En tant qu’êtres humains, nous savons tous que la posture la plus confortable est celle que l’on prend lorsqu’on gère nos équipes selon les expériences qu’on a acquises et selon les concepts éprouvés : cela se résume à aborder les enjeux en conservant nos bonnes vieilles habitudes. Le leadership engagé vise plutôt à remettre les choses en question, en consultant son entourage, en faisant fi des contraintes opérationnelles, en mettant en place des cellules créatives afin d’aller plus loin dans la réflexion. En explorant des avenues plus audacieuses ou qui sortent des sentiers battus, on acquiert le niveau d’agilité nécessaire pour concilier les objectifs multiples et souvent contradictoires auxquels font face les organisations dans le monde d’aujourd’hui. Pour ce faire, il faut être prêt à prendre des risques en démontrant un bon niveau de tolérance à l’échec. Par son caractère inspirant, une telle posture génère du respect et contribue à créer une réelle mobilisation au sein des équipes.

La pertinence du leadership engagé

Afin d’être en mesure de faire progresser leurs organisations dans un monde où le rythme des transformations s’accélère, les gestionnaires et les personnes dirigeantes ne peuvent plus s’appuyer sur un style unidirectionnel, déconnecté des valeurs qu’ils ou qu’elles sont censés représenter. Un engagement actif et authentique est aujourd’hui une dimension essentielle du leadership.

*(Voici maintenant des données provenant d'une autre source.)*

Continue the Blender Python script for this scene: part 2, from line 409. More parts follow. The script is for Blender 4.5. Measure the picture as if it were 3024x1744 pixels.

Il se traduit au quotidien par un refus de se complaire dans le statu quo, par une qualité d’écoute qui va de pair avec une approche collective de la recherche de solutions et par une capacité à redresser la barre lorsqu’on s’éloigne des valeurs ou de la raison d’être de l’organisation. Il s’agit avant tout d’aborder chaque détail et chaque enjeu selon ses convictions et selon l’ensemble des objectifs poursuivis, qu’ils soient financiers ou sociaux.

Les leaders d’engagement s’appliquent à faire rayonner cette posture, non seulement au sein de leurs équipes, mais au-delà des murs de l’entreprise, à travers l’ensemble de la société. Leur rôle n’est plus simplement d’assurer la croissance de leur organisation, mais aussi de le faire en s’assurant de créer une communauté forte et productive au sein de celle-ci.